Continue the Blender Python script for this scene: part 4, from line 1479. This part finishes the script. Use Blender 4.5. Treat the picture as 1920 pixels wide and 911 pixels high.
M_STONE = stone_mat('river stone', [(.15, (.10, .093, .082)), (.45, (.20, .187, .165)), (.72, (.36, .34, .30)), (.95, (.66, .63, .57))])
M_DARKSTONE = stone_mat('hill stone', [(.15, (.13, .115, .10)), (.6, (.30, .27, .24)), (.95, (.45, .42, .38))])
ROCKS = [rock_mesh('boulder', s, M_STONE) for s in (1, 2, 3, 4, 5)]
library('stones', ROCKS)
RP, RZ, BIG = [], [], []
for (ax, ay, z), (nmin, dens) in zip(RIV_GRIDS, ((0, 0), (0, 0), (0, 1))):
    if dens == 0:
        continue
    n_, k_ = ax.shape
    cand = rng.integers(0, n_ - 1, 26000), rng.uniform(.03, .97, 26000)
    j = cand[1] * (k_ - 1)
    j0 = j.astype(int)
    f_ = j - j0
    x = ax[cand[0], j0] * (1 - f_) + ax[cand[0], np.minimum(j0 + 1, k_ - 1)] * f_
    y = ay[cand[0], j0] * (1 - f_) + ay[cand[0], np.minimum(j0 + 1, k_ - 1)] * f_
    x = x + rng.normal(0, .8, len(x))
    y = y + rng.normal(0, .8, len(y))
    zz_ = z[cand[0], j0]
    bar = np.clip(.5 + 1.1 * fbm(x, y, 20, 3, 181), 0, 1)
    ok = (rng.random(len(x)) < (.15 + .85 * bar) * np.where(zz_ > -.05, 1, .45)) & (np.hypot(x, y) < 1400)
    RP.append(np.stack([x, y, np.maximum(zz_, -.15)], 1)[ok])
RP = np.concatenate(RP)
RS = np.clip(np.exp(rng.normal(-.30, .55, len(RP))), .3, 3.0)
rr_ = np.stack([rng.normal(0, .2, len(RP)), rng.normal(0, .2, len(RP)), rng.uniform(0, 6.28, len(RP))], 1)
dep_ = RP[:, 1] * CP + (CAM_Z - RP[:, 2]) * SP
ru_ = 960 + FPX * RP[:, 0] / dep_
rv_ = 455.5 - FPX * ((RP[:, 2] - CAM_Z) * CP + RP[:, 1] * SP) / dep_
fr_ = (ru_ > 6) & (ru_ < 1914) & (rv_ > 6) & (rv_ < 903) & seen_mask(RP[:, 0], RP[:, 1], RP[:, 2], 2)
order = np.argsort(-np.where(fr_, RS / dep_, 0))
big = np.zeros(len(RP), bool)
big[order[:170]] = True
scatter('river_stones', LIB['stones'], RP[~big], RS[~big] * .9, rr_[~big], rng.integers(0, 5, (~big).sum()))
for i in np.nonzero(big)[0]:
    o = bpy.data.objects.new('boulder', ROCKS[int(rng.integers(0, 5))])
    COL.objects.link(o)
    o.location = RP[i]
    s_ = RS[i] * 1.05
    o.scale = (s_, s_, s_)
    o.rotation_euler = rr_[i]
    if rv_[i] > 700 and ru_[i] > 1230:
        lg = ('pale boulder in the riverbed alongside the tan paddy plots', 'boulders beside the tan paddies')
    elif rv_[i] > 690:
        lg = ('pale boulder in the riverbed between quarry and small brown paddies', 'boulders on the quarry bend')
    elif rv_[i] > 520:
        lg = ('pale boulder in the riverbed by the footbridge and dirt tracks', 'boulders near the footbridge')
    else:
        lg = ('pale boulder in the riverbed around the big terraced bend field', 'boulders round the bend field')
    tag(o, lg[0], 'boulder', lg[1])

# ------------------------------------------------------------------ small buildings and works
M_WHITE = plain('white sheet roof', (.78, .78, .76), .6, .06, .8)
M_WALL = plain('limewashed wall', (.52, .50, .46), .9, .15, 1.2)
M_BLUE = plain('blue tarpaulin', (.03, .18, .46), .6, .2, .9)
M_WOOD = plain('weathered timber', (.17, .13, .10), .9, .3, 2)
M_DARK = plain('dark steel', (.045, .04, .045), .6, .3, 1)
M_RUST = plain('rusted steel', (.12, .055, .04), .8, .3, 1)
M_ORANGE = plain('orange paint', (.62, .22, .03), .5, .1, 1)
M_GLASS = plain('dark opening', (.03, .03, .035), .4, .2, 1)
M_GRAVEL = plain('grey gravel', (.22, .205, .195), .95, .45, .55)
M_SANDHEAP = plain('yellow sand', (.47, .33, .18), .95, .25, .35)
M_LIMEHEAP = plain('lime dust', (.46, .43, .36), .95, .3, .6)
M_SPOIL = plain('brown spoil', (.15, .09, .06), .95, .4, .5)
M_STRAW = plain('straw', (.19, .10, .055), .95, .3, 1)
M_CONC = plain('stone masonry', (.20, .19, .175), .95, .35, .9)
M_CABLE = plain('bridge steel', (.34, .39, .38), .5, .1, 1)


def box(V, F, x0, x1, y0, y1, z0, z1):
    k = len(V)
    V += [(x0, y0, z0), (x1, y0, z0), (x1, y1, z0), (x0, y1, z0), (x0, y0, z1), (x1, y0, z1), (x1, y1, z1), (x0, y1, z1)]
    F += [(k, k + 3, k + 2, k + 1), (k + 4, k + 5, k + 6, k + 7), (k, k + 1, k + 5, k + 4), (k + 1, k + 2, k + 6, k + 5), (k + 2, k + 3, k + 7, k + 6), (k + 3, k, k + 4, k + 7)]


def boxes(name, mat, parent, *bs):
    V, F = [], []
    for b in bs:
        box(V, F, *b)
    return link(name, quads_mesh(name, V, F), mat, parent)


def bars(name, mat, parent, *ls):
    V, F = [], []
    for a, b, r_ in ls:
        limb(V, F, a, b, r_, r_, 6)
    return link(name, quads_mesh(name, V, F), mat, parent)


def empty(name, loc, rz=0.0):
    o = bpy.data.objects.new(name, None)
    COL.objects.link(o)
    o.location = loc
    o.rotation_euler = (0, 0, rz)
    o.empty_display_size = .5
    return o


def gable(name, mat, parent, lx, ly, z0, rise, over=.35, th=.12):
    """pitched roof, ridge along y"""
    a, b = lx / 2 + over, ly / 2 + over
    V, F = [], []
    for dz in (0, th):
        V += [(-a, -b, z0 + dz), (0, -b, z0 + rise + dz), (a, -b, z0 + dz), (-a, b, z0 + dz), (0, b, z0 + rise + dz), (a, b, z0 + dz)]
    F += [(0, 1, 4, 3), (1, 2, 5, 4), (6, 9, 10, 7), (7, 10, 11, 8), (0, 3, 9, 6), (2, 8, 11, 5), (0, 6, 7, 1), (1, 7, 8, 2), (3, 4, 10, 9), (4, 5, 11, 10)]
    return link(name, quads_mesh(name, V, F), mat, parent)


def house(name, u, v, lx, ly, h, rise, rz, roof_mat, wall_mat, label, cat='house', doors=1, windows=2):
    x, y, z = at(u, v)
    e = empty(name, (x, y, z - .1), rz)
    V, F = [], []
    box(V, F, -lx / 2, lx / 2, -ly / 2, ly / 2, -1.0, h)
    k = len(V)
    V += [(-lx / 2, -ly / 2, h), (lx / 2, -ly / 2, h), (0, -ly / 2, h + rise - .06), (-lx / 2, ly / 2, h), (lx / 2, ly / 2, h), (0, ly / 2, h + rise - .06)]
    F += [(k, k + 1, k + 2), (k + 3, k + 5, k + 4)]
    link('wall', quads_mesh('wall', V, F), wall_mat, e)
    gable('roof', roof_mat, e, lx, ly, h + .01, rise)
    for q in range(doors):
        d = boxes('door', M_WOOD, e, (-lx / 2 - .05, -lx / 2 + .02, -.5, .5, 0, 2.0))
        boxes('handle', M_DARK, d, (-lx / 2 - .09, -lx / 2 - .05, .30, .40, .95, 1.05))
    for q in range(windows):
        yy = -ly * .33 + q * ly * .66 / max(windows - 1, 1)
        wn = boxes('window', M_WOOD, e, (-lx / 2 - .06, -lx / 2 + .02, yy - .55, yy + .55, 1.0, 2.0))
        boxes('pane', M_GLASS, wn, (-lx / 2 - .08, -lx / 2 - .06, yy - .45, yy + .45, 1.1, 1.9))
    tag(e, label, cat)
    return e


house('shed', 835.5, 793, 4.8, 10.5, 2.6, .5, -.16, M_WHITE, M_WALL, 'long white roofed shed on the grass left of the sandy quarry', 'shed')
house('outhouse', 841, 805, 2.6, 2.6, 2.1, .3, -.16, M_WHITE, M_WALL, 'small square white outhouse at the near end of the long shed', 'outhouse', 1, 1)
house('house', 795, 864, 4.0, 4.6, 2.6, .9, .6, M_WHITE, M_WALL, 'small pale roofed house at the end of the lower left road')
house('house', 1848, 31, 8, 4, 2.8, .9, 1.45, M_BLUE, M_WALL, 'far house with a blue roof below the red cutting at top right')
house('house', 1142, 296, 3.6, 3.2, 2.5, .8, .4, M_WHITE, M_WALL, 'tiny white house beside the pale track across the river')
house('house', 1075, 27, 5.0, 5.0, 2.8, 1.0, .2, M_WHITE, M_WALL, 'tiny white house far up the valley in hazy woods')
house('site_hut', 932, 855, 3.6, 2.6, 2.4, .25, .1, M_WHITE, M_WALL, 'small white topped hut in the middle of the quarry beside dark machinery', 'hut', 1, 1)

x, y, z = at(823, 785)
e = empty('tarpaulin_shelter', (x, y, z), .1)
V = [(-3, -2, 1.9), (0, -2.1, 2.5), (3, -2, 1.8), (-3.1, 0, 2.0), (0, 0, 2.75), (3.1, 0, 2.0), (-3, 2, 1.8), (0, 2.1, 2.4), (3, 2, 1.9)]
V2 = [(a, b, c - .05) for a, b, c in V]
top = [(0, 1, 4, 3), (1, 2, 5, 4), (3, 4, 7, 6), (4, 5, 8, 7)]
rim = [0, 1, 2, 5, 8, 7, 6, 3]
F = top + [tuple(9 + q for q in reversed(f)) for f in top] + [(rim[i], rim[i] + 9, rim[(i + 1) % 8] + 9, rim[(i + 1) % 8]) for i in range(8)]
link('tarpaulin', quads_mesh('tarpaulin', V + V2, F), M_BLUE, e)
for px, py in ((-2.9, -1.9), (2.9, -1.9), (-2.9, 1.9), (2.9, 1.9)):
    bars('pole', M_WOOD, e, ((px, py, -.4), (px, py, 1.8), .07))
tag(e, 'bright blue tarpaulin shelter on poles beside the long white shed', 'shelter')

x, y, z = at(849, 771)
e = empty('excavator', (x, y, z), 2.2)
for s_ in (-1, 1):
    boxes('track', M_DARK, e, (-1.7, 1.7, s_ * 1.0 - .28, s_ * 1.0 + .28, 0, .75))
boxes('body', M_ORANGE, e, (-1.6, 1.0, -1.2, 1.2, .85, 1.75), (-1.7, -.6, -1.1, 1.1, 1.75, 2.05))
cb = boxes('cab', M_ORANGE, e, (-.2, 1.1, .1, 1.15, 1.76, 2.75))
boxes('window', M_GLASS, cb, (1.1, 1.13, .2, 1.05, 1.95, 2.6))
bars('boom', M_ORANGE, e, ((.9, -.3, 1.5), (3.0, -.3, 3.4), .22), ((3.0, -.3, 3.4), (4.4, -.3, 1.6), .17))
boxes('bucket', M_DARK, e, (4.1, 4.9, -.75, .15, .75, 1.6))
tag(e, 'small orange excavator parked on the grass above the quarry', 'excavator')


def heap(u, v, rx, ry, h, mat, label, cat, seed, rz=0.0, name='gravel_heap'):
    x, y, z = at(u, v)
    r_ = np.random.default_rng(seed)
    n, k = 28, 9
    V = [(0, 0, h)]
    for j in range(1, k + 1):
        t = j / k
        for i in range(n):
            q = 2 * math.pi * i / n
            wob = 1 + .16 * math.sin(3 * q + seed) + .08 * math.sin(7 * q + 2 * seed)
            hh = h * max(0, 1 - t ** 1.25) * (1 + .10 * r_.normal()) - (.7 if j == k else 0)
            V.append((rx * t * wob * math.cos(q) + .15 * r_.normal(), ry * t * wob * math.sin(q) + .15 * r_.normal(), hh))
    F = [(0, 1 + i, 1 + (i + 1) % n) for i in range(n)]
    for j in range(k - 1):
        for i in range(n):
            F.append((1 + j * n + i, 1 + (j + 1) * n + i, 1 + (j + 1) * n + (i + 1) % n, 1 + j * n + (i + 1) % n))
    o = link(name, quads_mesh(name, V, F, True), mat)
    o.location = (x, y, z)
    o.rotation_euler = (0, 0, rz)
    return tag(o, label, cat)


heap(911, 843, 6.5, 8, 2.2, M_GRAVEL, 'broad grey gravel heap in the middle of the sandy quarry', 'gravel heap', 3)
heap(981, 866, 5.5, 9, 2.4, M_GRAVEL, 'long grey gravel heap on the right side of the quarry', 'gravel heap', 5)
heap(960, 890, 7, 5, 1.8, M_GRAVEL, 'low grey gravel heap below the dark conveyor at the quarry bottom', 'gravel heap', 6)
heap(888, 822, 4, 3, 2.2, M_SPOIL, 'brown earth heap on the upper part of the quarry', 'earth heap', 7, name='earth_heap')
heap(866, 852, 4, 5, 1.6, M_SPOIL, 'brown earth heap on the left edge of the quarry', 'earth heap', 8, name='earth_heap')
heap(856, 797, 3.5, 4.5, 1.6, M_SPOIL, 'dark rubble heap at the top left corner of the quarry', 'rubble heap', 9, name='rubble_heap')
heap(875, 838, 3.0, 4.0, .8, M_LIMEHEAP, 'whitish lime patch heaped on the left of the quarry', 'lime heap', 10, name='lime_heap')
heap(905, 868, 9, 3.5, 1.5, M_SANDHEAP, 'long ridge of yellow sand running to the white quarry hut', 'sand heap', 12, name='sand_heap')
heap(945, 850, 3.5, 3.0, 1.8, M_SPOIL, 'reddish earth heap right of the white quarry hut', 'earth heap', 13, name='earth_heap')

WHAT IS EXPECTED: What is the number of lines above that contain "part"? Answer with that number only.

TASK SOLUTION: 2